尚、SCCとSCCWPでは、これらプロファイル/ポリシーに関連する名称が、類似の言葉を利用されている関係で、混乱しますので以下に対応表を添付しておきます。
SCCカスタムプロファイルの確認
SCCカスタムプロファイルへのアクセスは以下となります。SCCページにアクセスすると、ページの上部にサービス提供終了のメッセージが表示されております。左メニューより「Profiles」を選択して表示されたプロファイル一覧にて、「Custom」タイプでフィルタするとご利用中のカスタムプロファイル一覧が表示されます。

対象のカスタムプロファイルを選択する事で、コントロール一覧が表示されます。
表示されているコントロールをクリックするとプロファイルの詳細が表示されます。また、参考にSCCのコントールライブラリの階層構成図を添付します。


移行先のSCCWPにてカスタムポリシー(SCCのカスタムプロファイルに相当)を作成する際に、この同じ名称のSpecificationを選択する事で同様のカスタムポリシーを作成する事が可能です。
SCCWPカスタムプロフィル移行操作
SCCWPのインスタンスを作成します。インスタンスの作成自体は非常に簡単です。こちらのドキュメント新しいWorkload Protectionインスタンスに統合するを参照ください。
作成されたSCCWPのページより「Open dashboard」を選択する事で、SCCWPコンソールが起動します。
SCCWPコンソール上の左メニューより、「Policies」→ Posture配下の「Policies」を選択し、ポリシー一覧を表示します。右上の「New Policy」を選択し、作成するカスタムポリシーの名前を入力する事によりポリシーを作成します。
作成したカスタムポリシーページが以下となります。「Requirement&Controls」を選択して、コントロールを追加します。
Requirement&Controlsのページで、「New Group」を押下する事で、各コントロールを登録するRequirement GroupやRequirementを定義します。
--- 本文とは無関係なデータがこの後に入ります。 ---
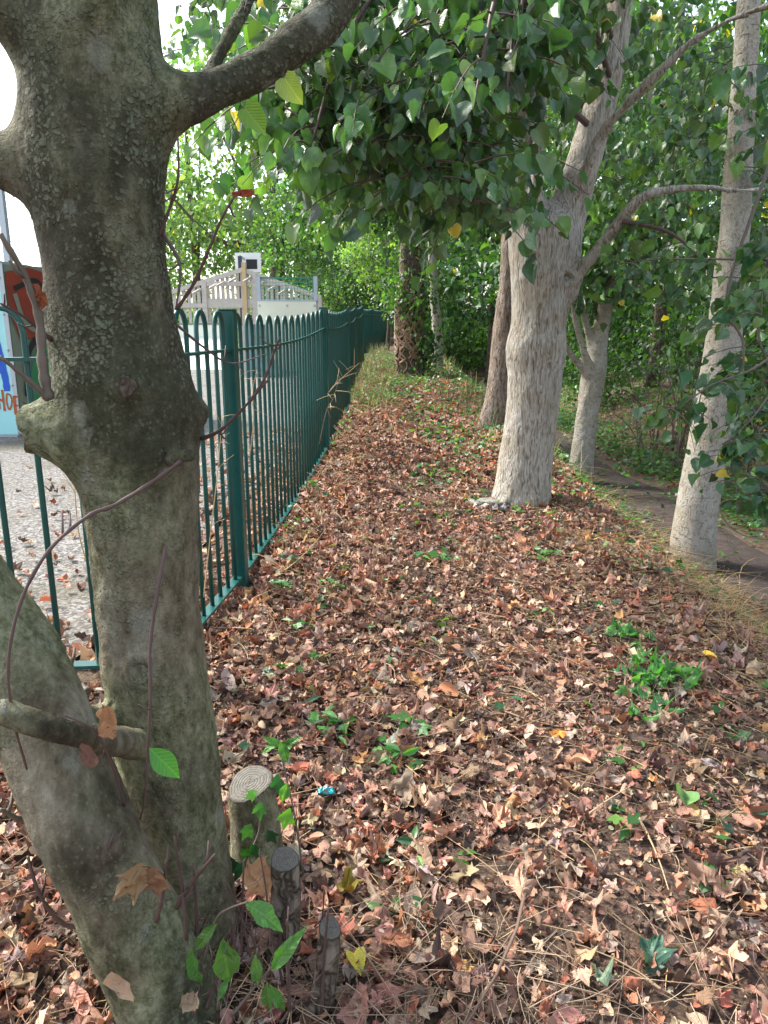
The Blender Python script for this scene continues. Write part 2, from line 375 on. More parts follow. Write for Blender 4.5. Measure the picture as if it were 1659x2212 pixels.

これらの情報は、単純なテキストグループですので、各自ご都合が良い管理グループ名に変更も可能です。

作成したRequirementにコントロール(SCCにおけるSpecification)を追加していきます。各Requirementを選択した際、右側に発生する検索欄へ移行するコントロールを入力します。該当するコントロールが確認できたら、「Link」を押下して対象コントロールとして登録します。
Requirementにコントロールが登録されました。
全てのコントロールの移行が完了したら、Draft状態からPublish状態にポリシーを正式に発行します。
最後に作成したカスタムポリシーを対象Zoneとアタッチする事で定期的なCSPMスキャン対象となります。
まとめ
本記事では、SCCのカスタムプロファイルをSCCWPのカスタムポリシーに移行する手順をご紹介しました。
SCCでは、スキャン対象のコントロール数とスキャン回数で課金されておりました。SCCWPは、スキャン対象のポリシー数やスキャン回数に依存せず、CSPMを適用するアカウントに存在するインスタンス数により課金されます。
CSPMが提供する機能の本質から考えると本日ご紹介したSCC時代から利用していたカスタムプロファイルをそのまま移行するのでは無く、必要なコンプライアンスに準拠するポリシー/コントロールを広く日常的に適用する事を推奨します。
これらの変更により、脆弱なクラウド環境設定を発見できる機会が多くなり、適用当初は多くの検知が発生すると思いますが、検知結果を評価してリスクの受け入れ等適切なチューニングを重ねる事で最適なCSPM監視環境が実現できます。